Task to carry out:
Exactly retype the lines of the material from its first line to the line with "S.camera = cam", including both.

Collected material:
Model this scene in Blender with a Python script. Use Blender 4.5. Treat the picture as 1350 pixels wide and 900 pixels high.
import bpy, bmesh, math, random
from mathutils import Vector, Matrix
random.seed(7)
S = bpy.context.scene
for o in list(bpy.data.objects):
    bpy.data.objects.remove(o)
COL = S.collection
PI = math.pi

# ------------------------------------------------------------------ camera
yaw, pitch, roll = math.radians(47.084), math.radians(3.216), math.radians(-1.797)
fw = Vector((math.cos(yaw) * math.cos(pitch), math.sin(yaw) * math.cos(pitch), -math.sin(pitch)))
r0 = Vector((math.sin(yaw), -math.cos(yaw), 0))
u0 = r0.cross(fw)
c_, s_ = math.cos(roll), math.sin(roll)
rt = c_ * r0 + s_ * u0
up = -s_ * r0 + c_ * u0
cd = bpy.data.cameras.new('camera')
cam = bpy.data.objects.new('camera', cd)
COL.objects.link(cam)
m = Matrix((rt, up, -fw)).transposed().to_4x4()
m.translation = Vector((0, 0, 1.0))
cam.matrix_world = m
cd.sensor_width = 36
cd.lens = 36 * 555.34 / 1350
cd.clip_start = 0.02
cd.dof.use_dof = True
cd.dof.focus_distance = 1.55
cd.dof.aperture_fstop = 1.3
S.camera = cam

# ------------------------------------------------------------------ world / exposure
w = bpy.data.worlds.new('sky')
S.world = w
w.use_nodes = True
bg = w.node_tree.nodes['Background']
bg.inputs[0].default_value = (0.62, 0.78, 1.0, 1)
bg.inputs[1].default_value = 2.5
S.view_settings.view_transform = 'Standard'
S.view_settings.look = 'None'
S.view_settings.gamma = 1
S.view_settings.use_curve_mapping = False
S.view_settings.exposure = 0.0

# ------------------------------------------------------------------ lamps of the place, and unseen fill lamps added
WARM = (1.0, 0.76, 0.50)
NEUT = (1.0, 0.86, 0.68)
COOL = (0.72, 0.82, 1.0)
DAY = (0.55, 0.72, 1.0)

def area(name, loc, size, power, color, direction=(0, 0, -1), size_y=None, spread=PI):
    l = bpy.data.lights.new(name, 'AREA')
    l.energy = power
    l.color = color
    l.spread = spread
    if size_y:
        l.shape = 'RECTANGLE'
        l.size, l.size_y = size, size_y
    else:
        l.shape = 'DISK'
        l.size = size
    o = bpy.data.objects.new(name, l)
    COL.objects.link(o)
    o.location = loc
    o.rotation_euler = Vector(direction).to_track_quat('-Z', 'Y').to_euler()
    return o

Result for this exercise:
Model this scene in Blender with a Python script. Use Blender 4.5. Treat the picture as 1350 pixels wide and 900 pixels high.
import bpy, bmesh, math, random
from mathutils import Vector, Matrix
random.seed(7)
S = bpy.context.scene
for o in list(bpy.data.objects):
    bpy.data.objects.remove(o)
COL = S.collection
PI = math.pi

# ------------------------------------------------------------------ camera
yaw, pitch, roll = math.radians(47.084), math.radians(3.216), math.radians(-1.797)
fw = Vector((math.cos(yaw) * math.cos(pitch), math.sin(yaw) * math.cos(pitch), -math.sin(pitch)))
r0 = Vector((math.sin(yaw), -math.cos(yaw), 0))
u0 = r0.cross(fw)
c_, s_ = math.cos(roll), math.sin(roll)
rt = c_ * r0 + s_ * u0
up = -s_ * r0 + c_ * u0
cd = bpy.data.cameras.new('camera')
cam = bpy.data.objects.new('camera', cd)
COL.objects.link(cam)
m = Matrix((rt, up, -fw)).transposed().to_4x4()
m.translation = Vector((0, 0, 1.0))
cam.matrix_world = m
cd.sensor_width = 36
cd.lens = 36 * 555.34 / 1350
cd.clip_start = 0.02
cd.dof.use_dof = True
cd.dof.focus_distance = 1.55
cd.dof.aperture_fstop = 1.3
S.camera = cam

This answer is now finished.